-------- Records for this exercise

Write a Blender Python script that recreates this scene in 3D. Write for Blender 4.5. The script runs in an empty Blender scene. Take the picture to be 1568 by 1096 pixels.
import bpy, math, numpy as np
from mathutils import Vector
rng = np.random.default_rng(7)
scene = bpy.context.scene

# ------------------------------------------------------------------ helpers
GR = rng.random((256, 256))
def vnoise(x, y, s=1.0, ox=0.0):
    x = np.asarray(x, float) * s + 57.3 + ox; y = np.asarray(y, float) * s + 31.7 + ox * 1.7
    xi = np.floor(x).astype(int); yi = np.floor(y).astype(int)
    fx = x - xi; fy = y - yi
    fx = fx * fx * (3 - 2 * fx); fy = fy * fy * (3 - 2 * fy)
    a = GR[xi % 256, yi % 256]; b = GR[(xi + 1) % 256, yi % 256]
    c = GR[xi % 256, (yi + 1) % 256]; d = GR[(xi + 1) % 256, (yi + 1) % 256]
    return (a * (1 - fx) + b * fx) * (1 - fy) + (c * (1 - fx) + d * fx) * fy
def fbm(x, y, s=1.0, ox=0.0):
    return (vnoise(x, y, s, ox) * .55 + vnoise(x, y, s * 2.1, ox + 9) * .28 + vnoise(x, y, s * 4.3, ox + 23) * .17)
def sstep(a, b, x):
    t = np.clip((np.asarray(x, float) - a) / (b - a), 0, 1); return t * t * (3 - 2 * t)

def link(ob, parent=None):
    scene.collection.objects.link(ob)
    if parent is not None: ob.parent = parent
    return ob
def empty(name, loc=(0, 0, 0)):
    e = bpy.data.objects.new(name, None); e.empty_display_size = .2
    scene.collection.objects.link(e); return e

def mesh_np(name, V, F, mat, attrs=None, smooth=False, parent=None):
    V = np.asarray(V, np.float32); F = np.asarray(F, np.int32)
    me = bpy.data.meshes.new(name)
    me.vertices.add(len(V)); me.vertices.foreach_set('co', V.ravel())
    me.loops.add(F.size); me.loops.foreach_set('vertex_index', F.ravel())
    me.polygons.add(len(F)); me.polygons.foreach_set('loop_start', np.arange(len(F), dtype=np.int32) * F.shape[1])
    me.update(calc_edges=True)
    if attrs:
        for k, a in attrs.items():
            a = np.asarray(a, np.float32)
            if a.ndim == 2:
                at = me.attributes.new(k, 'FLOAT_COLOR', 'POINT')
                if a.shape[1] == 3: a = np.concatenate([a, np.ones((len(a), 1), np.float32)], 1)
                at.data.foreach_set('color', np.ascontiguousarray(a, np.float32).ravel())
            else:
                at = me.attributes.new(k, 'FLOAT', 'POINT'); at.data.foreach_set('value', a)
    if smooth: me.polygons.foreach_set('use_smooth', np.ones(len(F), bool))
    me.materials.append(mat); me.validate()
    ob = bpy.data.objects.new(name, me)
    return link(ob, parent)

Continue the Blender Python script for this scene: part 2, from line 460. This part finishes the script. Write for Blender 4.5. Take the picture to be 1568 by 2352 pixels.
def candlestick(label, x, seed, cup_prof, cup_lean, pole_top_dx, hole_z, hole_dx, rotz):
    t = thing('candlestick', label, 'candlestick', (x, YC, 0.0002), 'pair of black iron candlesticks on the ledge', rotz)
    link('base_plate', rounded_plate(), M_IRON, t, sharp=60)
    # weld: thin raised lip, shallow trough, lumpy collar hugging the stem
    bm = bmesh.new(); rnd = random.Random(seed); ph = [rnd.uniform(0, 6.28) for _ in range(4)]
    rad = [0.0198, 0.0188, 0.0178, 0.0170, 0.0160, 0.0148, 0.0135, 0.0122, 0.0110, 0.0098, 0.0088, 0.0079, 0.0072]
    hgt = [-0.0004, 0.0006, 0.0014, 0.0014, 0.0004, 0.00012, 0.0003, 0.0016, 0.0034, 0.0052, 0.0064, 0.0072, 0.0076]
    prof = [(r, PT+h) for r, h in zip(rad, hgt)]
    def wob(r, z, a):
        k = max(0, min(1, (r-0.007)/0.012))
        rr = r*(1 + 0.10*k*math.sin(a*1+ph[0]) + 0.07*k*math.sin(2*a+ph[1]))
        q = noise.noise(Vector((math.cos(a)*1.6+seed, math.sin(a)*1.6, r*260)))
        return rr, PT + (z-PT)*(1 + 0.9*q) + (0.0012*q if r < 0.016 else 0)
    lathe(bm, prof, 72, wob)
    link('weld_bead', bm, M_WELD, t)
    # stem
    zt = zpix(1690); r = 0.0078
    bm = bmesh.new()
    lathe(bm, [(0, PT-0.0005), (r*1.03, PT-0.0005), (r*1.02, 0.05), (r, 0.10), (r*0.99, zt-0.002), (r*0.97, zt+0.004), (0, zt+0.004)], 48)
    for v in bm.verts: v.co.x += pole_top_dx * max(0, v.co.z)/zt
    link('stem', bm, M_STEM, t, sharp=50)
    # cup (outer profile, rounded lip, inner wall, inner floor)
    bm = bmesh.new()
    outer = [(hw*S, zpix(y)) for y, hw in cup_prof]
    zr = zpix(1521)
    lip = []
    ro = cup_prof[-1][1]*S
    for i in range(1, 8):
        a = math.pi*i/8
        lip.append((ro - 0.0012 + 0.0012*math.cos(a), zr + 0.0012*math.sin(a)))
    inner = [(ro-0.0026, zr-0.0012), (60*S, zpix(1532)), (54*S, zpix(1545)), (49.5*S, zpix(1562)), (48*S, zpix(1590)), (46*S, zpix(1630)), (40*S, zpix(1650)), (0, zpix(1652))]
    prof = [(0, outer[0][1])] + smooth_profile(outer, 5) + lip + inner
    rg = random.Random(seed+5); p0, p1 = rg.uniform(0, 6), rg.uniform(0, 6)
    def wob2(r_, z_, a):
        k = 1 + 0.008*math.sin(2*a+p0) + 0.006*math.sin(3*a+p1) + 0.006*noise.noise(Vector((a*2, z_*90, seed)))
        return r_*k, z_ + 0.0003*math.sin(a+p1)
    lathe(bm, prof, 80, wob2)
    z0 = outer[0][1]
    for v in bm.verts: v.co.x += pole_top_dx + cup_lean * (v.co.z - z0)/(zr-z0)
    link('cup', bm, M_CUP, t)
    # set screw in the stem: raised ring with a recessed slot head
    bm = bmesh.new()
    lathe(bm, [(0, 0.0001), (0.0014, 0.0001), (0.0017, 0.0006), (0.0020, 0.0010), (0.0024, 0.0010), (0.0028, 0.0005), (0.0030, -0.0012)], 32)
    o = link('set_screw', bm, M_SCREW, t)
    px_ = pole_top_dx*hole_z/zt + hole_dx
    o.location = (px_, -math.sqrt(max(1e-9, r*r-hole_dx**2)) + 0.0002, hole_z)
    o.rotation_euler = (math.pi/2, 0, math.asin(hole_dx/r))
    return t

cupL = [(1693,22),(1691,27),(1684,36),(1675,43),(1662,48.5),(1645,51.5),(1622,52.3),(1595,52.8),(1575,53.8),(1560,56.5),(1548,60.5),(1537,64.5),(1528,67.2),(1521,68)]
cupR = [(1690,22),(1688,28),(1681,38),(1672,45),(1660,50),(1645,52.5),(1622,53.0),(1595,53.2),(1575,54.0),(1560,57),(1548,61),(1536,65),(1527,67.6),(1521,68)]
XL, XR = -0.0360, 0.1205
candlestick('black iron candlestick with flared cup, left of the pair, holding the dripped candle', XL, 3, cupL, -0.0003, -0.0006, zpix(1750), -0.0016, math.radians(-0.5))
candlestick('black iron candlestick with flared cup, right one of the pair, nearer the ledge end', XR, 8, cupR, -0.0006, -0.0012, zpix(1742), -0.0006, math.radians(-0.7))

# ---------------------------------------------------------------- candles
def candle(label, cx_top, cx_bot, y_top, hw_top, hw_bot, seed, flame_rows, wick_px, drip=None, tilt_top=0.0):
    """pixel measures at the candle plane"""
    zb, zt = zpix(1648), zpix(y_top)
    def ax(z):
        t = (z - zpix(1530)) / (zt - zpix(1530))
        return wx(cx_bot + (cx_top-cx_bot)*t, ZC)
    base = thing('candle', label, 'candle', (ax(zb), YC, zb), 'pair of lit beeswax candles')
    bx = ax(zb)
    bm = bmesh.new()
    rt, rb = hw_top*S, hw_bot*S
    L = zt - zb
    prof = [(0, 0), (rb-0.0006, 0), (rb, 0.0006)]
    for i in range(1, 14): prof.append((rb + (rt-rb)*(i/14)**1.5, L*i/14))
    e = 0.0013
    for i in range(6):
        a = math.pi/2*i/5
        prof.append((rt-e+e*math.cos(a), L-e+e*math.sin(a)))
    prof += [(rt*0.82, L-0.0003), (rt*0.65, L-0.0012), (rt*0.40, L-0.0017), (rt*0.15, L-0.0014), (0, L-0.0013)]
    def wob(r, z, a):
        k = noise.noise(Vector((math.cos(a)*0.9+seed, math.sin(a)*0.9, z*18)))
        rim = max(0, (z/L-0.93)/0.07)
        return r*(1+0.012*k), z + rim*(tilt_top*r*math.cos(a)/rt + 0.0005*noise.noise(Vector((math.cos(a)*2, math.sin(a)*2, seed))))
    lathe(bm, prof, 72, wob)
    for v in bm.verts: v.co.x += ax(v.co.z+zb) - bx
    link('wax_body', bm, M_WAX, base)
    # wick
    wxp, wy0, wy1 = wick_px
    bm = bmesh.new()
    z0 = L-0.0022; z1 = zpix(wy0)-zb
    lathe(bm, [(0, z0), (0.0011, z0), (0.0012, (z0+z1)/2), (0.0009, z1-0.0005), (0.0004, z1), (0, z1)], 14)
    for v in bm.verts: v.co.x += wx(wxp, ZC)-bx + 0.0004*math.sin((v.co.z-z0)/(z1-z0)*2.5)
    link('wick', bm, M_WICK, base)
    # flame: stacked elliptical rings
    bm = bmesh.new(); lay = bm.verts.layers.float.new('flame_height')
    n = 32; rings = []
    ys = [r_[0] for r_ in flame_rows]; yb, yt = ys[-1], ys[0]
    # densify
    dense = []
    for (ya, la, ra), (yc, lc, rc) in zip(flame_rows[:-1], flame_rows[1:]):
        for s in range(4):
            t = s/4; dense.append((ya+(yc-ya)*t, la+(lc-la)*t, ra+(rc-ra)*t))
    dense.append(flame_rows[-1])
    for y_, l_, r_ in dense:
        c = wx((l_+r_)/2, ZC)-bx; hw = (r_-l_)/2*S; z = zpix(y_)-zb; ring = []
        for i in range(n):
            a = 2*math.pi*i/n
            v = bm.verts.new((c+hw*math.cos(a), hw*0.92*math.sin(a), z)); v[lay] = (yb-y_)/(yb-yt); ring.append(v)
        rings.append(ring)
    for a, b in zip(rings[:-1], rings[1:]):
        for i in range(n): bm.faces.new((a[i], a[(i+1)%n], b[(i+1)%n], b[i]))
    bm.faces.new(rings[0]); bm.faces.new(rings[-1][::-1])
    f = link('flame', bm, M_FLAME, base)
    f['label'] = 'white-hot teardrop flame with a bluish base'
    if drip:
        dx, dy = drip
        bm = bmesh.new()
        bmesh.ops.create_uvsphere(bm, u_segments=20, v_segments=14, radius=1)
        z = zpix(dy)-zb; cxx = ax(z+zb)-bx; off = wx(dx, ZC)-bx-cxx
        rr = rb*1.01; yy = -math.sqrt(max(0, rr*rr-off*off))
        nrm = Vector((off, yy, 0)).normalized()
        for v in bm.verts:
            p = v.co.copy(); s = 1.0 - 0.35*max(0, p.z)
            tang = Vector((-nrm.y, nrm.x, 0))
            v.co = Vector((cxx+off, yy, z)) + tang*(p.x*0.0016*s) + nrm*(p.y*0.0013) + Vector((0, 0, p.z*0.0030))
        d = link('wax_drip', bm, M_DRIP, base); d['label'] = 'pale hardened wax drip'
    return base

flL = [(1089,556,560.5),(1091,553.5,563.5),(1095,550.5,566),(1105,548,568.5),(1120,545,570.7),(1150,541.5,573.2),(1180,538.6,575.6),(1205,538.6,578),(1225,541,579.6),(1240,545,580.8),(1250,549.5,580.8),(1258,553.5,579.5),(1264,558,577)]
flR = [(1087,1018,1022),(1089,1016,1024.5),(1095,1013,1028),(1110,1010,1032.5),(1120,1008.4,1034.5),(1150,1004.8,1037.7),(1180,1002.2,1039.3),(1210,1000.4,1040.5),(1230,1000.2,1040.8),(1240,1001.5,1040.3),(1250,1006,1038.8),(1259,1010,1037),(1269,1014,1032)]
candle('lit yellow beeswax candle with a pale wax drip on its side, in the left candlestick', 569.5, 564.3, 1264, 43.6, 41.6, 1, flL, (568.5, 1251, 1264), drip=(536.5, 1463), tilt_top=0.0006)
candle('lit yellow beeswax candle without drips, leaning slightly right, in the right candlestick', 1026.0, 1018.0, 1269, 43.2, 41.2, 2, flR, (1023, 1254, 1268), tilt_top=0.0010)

----------------

Exercise directions
Repeat the material word for word from its opening line up to and including the line containing "scene = bpy.context.scene".

Expected output
Write a Blender Python script that recreates this scene in 3D. Write for Blender 4.5. The script runs in an empty Blender scene. Take the picture to be 1568 by 1096 pixels.
import bpy, math, numpy as np
from mathutils import Vector
rng = np.random.default_rng(7)
scene = bpy.context.scene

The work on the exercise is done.